What needs to be done: Pick out the lines containing "this".

Data listing:
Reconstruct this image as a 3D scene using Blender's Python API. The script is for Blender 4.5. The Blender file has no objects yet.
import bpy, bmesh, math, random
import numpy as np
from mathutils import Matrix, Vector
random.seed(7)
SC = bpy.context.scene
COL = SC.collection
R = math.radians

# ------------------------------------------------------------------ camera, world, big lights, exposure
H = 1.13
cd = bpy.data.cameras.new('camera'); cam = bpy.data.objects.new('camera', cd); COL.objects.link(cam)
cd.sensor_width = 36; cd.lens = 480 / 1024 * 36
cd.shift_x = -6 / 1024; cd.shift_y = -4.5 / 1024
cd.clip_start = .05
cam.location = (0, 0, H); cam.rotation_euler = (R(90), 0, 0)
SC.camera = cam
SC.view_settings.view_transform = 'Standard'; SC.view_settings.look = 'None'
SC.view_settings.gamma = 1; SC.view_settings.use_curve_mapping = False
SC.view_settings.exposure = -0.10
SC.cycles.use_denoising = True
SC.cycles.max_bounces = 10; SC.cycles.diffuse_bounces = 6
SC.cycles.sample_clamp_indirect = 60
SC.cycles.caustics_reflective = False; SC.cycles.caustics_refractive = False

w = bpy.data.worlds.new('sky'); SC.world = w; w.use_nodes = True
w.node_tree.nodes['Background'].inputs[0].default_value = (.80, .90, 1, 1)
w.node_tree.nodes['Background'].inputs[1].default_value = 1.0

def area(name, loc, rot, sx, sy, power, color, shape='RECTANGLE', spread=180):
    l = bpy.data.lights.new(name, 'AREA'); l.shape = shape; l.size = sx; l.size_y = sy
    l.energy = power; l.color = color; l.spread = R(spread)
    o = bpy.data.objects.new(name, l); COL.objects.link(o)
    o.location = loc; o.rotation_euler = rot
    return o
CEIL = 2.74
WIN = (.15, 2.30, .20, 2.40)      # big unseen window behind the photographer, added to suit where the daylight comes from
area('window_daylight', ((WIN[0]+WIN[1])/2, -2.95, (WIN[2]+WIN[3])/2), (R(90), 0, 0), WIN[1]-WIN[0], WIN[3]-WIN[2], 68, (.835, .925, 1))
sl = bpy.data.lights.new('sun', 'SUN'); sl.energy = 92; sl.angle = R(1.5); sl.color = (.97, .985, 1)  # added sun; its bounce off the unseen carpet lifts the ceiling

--

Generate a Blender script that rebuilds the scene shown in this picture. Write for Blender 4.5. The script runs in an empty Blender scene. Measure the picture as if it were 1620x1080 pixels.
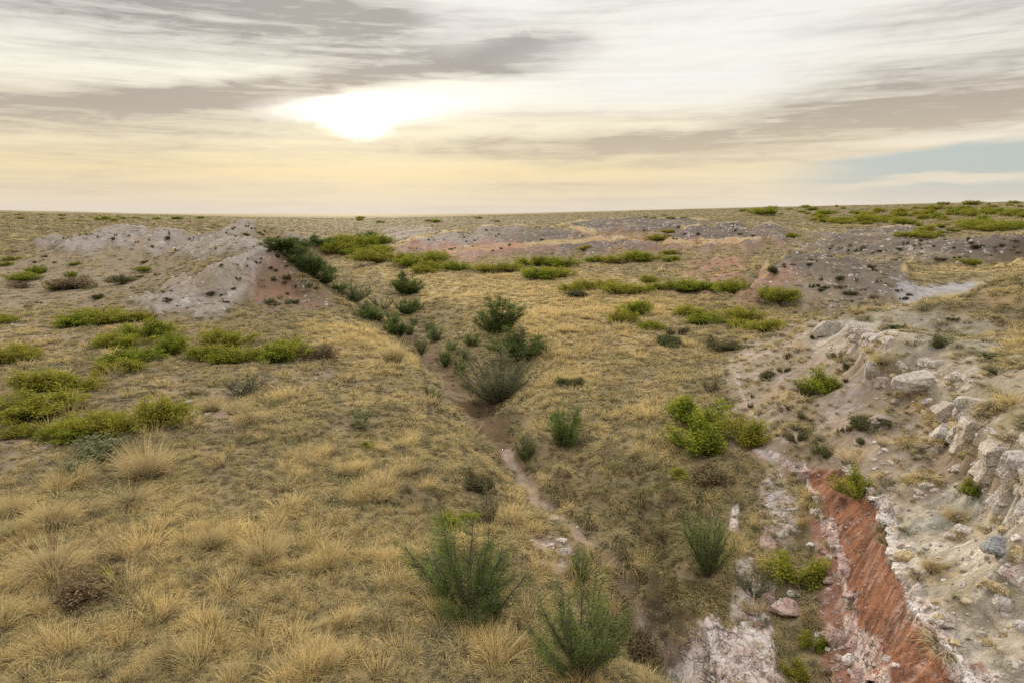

Exercise solution:
Reconstruct this image as a 3D scene using Blender's Python API. The script is for Blender 4.5. The Blender file has no objects yet.
Generate a Blender script that rebuilds the scene shown in this picture. Write for Blender 4.5. The script runs in an empty Blender scene. Measure the picture as if it were 1620x1080 pixels.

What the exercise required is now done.